Grecian Windlfowers (anemone ‘blanda‘)


These daisy-like flowers appear in early spring, often before the snow has melted completed. They grow to heights of 4 to 6 inches. The most common color is deep blue, but the flowers can range in color from white and pastel pinks to magenta and mauve with many lovely bicolors are well. Grecian windflowers have a green-gold eye and close at night when dusk falls and re-open in the morning. They thrive in USDA plant hardiness zones 4 through 9 and prefer a location in full sun with humus rich, well-drained soil.

Poppy-Like Anemones

Poppy-Like Anemones

These anemones look like brilliant red poppies at a distance and bloom over a long period in the spring and early summer. They prefer full sun in humus rich, well-drained soil and thrive in USDA plant hardiness zones 7 through 10. They can be grown as annuals in cooler climates by planting the corms in the spring and lifting them in the fall.

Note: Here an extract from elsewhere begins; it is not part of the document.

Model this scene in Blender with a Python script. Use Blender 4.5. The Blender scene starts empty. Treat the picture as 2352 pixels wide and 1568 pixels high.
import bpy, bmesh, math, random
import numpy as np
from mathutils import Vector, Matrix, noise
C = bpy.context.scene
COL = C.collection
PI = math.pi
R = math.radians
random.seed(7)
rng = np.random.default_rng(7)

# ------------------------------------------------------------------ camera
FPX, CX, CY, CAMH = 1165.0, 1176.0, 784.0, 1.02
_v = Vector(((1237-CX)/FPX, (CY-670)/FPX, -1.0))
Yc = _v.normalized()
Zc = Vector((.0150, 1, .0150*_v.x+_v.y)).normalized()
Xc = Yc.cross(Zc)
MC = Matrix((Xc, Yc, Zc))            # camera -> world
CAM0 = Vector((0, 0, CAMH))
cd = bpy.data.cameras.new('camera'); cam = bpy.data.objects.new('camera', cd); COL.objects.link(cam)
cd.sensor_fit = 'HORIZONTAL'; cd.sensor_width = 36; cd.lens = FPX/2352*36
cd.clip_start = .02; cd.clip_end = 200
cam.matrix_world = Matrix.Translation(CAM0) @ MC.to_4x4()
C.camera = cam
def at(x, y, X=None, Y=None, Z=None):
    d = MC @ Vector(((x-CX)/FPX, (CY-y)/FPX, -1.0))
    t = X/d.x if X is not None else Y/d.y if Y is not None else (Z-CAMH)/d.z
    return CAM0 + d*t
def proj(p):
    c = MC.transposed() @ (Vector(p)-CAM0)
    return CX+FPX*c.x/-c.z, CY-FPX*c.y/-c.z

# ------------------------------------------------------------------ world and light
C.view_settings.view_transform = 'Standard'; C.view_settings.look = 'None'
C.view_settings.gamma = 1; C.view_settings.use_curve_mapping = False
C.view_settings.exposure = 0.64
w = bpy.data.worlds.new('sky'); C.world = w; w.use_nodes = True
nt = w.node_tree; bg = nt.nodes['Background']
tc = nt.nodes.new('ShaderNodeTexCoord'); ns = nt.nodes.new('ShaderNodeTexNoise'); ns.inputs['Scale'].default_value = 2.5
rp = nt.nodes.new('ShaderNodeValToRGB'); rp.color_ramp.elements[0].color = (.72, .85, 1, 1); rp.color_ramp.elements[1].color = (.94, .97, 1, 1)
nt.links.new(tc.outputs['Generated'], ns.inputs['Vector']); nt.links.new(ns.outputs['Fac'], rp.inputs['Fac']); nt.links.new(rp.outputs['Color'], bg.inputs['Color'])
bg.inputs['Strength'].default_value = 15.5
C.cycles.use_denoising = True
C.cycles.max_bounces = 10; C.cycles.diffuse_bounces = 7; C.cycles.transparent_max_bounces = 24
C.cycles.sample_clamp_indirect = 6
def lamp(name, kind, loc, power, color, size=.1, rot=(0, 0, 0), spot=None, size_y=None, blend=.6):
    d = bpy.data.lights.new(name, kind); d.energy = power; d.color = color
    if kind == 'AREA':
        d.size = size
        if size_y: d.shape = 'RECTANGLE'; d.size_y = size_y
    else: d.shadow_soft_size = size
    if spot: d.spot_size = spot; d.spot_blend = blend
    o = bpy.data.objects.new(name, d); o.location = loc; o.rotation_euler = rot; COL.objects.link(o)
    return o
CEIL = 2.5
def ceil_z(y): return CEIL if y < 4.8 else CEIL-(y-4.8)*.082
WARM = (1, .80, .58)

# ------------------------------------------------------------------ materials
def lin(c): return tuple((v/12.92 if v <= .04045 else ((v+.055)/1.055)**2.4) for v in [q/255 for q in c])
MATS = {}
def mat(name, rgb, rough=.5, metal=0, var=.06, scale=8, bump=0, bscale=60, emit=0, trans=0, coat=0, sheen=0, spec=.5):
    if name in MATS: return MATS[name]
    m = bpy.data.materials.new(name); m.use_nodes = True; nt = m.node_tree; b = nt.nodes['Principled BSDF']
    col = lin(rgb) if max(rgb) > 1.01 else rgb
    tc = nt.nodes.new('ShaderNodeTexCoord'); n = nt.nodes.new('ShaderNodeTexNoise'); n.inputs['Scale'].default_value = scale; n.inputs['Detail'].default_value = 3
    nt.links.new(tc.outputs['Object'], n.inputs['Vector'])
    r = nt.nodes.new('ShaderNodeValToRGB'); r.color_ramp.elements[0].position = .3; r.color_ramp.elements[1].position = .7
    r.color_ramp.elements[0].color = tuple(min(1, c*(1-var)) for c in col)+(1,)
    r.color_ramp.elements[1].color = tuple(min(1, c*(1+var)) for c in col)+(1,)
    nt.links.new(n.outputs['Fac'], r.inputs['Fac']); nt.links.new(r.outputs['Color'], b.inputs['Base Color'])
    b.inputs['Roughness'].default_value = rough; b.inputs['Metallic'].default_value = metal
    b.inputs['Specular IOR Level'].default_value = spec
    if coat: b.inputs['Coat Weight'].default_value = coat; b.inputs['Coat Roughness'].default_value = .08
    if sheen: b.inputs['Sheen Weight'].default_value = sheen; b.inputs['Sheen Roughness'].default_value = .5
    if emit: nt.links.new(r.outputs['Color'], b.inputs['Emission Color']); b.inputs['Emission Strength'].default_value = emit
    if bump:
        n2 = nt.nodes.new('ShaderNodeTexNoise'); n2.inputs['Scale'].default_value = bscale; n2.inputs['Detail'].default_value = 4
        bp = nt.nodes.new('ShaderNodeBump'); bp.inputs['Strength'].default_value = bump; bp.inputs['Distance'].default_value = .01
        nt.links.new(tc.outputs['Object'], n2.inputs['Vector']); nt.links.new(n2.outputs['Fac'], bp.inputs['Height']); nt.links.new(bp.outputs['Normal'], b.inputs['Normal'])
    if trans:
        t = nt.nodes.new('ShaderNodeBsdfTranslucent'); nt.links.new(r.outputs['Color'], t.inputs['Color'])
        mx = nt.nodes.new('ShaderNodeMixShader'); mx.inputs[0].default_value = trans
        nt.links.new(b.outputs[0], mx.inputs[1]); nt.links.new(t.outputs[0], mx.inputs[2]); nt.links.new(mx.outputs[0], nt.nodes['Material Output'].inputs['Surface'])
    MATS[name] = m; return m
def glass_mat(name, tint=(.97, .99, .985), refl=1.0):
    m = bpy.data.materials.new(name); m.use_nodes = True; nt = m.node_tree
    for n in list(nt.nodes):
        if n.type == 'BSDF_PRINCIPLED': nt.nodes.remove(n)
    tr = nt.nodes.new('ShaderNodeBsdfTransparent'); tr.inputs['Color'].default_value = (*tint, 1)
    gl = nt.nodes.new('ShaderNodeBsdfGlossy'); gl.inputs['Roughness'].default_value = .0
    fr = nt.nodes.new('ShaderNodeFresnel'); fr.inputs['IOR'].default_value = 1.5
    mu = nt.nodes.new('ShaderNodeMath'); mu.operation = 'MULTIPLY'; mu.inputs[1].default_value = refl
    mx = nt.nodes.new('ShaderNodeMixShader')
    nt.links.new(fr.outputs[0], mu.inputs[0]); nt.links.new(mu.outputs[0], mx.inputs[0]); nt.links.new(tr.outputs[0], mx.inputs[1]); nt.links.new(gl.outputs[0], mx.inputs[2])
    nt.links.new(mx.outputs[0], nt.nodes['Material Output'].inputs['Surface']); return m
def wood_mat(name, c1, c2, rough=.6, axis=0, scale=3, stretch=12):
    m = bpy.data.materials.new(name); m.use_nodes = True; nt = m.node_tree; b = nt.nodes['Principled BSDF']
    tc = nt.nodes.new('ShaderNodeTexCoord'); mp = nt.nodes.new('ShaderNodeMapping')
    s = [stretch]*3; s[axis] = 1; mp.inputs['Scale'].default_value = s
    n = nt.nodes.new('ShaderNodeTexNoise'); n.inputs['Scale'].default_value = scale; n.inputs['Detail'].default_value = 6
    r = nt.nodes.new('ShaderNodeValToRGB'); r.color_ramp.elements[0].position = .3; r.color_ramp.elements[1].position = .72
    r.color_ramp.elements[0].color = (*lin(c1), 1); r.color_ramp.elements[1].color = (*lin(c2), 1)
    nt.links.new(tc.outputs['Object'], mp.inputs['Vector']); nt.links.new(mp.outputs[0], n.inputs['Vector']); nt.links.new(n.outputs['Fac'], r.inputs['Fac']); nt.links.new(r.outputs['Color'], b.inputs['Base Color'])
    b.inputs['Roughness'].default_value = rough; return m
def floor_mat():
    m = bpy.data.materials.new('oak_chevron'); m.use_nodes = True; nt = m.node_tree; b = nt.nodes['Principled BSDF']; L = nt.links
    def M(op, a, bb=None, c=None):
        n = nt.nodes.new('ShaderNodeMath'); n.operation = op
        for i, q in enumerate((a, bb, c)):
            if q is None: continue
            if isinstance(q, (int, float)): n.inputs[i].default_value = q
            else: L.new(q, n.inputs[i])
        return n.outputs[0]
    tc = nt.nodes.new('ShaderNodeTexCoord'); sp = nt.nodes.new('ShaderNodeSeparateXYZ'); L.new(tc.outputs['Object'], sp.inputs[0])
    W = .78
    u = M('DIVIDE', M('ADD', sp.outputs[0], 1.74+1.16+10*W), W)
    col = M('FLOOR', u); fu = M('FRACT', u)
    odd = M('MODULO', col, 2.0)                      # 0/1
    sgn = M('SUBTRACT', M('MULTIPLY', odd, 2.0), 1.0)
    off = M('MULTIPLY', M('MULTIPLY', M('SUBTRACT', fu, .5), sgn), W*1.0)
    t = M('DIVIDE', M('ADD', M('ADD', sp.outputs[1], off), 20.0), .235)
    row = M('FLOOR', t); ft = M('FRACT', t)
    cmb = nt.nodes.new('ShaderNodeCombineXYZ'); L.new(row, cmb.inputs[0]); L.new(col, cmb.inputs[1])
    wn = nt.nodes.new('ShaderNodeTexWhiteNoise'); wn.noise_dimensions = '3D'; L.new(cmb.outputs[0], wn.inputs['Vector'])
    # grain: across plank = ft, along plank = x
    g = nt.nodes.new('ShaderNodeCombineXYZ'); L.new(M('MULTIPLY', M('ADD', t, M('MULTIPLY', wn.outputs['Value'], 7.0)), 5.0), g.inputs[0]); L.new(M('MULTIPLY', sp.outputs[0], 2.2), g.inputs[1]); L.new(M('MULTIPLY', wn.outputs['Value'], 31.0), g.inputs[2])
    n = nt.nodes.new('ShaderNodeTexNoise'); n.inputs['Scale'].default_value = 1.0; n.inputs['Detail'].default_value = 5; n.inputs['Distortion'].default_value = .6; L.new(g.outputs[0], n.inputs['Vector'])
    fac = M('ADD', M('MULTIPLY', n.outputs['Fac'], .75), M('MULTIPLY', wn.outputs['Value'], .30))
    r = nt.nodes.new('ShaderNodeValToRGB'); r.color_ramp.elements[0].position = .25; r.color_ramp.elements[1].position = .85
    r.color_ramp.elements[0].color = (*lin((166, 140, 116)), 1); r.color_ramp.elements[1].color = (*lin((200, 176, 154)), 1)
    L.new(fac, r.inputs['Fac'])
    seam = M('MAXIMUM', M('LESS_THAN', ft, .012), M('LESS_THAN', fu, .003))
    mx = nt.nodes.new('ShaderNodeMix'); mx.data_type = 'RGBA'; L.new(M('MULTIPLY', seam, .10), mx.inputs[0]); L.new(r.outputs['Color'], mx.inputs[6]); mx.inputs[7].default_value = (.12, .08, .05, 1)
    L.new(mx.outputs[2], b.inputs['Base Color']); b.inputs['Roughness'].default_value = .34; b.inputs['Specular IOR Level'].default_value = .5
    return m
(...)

Alpine and Woodland Varieties


Alpine and woodland species (Anemone ‘canadensis’ and Anemone ‘oregana’) are native to North America and reproduce via fibrous roots. They are low growing, making them ideal as ground covers in woodland or wildflower gardens. These hardy plants survive in USDA plant hardiness zones 3 and 4. Anemone ‘oregana’ commonly produces blue flowers, but they can also be pink, purple, violet to red. Anemone ‘canadensis’ produces white flowers with soft yellow centers. It can grow to heights of 1 to 2 feet and thrives in USDA plant hardiness zones 3 through 8.

Anemones are easy-to-grow perennials that bring color and movement to the perennial bed, but they can also be used for borders, tucked into nooks, planted in rock gardens or even added to wildflower or woodland gardens. Consider the size and blooming time of the variety you purchase as there is great variation among anemone species.